* Required work:
Output the lines from the top of the entries below to the line with "sc.camera = co", both included, exactly and without pictures.

* Given information:

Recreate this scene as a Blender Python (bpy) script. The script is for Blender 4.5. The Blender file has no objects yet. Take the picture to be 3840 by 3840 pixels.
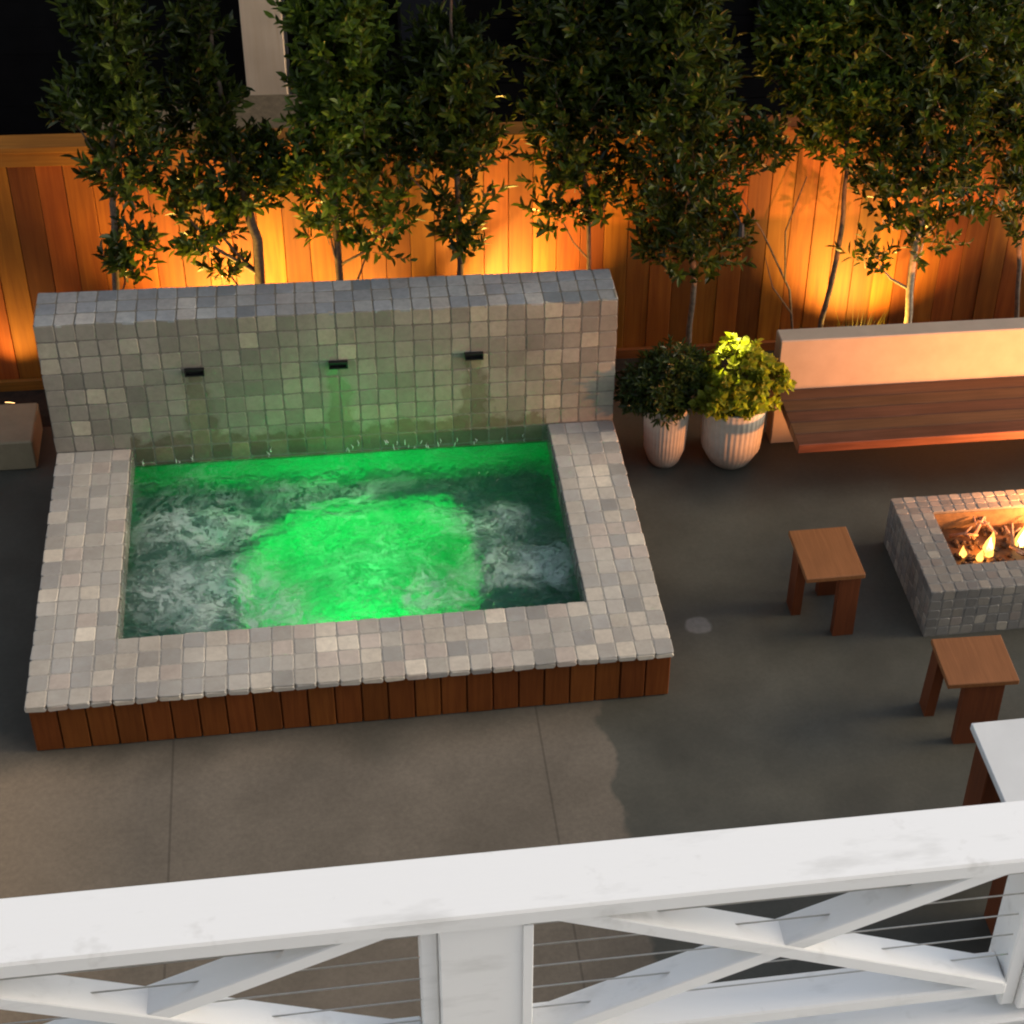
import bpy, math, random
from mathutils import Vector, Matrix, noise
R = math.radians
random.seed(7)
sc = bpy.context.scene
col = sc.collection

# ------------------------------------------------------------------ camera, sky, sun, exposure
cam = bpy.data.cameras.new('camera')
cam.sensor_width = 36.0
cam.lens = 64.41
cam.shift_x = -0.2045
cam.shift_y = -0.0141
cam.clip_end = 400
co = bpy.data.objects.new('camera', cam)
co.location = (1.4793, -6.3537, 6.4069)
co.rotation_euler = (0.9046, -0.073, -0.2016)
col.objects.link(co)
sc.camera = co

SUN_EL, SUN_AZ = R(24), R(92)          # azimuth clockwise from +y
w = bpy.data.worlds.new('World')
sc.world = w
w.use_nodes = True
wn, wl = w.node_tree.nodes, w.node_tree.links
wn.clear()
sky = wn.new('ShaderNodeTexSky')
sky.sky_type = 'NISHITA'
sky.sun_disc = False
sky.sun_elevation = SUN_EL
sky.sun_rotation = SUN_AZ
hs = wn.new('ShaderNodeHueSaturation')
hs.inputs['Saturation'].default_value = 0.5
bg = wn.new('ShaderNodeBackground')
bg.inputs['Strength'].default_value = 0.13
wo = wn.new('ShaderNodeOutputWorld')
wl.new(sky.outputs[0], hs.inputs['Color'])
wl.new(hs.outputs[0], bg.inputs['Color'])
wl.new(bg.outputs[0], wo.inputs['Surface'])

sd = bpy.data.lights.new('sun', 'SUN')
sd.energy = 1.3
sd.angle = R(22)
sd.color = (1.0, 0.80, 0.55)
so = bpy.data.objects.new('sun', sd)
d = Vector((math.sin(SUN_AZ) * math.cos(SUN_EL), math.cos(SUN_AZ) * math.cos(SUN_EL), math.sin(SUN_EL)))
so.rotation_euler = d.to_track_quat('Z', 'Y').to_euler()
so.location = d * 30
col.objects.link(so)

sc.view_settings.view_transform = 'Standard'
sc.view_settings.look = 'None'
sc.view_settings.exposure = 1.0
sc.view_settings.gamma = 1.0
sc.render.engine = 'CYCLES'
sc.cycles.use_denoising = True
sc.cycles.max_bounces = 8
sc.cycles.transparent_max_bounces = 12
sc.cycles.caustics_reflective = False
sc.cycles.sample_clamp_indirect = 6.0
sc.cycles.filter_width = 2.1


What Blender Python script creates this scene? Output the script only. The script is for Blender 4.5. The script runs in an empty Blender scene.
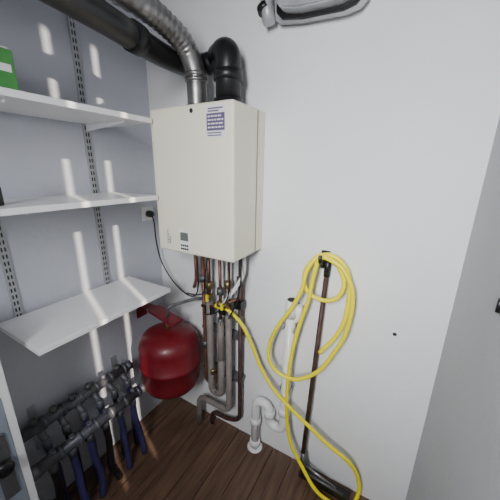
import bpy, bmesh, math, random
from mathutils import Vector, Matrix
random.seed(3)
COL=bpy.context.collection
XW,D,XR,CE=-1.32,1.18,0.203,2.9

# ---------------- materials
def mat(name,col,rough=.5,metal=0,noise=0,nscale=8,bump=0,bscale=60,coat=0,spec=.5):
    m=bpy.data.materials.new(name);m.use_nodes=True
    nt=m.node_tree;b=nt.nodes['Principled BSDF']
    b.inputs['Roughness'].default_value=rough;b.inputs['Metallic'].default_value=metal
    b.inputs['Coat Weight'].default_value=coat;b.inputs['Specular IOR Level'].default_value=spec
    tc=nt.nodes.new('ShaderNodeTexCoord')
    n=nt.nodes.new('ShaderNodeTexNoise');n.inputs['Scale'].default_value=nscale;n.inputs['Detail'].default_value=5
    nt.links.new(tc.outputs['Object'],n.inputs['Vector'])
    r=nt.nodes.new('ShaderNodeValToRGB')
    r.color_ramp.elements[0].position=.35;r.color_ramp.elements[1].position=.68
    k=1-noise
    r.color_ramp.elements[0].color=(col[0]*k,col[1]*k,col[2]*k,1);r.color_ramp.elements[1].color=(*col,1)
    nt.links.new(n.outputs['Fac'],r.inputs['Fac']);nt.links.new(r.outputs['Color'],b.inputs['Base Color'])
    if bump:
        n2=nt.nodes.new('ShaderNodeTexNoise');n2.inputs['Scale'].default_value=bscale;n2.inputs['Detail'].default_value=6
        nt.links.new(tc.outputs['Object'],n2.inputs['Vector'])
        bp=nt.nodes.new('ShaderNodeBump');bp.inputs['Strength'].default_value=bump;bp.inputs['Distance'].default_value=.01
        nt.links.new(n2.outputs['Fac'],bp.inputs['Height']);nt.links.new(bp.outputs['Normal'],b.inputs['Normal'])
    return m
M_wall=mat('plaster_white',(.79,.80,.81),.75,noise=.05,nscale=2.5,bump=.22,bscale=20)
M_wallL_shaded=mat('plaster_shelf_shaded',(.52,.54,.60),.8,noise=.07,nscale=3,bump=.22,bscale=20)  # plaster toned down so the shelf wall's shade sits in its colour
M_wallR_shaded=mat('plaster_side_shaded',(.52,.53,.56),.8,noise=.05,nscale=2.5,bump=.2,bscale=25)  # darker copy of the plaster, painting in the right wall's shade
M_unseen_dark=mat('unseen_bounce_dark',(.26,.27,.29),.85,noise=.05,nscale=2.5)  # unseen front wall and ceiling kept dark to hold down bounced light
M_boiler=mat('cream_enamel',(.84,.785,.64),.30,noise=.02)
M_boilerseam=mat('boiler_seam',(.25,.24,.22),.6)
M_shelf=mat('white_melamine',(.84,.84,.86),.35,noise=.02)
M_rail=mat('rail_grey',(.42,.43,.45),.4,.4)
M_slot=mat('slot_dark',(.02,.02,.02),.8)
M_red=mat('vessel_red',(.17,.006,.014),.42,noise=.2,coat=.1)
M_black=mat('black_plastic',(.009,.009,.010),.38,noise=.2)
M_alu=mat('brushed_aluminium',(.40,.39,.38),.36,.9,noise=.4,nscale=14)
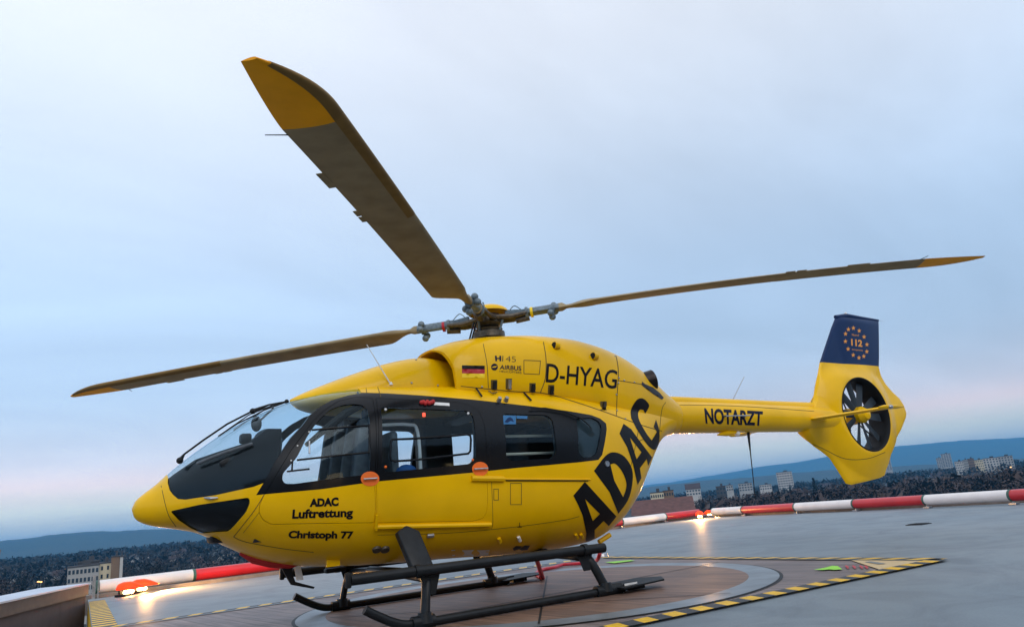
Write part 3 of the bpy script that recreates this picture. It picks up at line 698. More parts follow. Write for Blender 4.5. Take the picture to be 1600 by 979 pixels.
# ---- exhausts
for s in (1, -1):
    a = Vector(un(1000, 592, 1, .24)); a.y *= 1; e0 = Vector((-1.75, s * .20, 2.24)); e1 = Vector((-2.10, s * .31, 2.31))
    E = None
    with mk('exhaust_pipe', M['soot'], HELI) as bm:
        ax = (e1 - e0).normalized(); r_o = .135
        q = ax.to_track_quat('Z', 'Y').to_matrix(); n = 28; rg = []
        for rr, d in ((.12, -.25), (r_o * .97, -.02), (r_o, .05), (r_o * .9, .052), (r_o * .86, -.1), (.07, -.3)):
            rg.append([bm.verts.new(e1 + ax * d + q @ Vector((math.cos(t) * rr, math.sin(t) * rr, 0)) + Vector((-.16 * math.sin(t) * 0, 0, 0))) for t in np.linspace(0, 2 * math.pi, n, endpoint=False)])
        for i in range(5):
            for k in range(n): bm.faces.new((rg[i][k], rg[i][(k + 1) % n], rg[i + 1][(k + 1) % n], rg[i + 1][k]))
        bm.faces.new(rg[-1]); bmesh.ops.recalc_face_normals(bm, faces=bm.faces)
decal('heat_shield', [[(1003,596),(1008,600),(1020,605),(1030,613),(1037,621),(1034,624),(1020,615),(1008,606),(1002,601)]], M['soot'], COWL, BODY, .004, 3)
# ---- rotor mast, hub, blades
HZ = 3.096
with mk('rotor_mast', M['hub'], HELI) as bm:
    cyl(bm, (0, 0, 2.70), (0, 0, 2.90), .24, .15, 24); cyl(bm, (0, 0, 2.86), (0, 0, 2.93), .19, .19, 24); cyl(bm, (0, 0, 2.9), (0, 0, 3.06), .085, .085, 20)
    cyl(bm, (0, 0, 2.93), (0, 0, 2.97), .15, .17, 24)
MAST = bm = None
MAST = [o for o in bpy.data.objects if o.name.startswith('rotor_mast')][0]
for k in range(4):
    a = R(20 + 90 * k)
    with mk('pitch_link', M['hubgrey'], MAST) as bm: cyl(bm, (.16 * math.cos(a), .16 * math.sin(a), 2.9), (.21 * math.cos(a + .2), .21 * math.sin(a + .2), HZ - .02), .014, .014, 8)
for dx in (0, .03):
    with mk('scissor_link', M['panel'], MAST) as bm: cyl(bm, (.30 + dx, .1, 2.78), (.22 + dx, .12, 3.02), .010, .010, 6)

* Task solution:
Recreate this scene as a Blender Python (bpy) script. The script is for Blender 4.5. The Blender file has no objects yet. Take the picture to be 3840 by 3840 pixels.
import bpy, math, random
from mathutils import Vector, Matrix, noise
R = math.radians
random.seed(7)
sc = bpy.context.scene
col = sc.collection

# ------------------------------------------------------------------ camera, sky, sun, exposure
cam = bpy.data.cameras.new('camera')
cam.sensor_width = 36.0
cam.lens = 64.41
cam.shift_x = -0.2045
cam.shift_y = -0.0141
cam.clip_end = 400
co = bpy.data.objects.new('camera', cam)
co.location = (1.4793, -6.3537, 6.4069)
co.rotation_euler = (0.9046, -0.073, -0.2016)
col.objects.link(co)
sc.camera = co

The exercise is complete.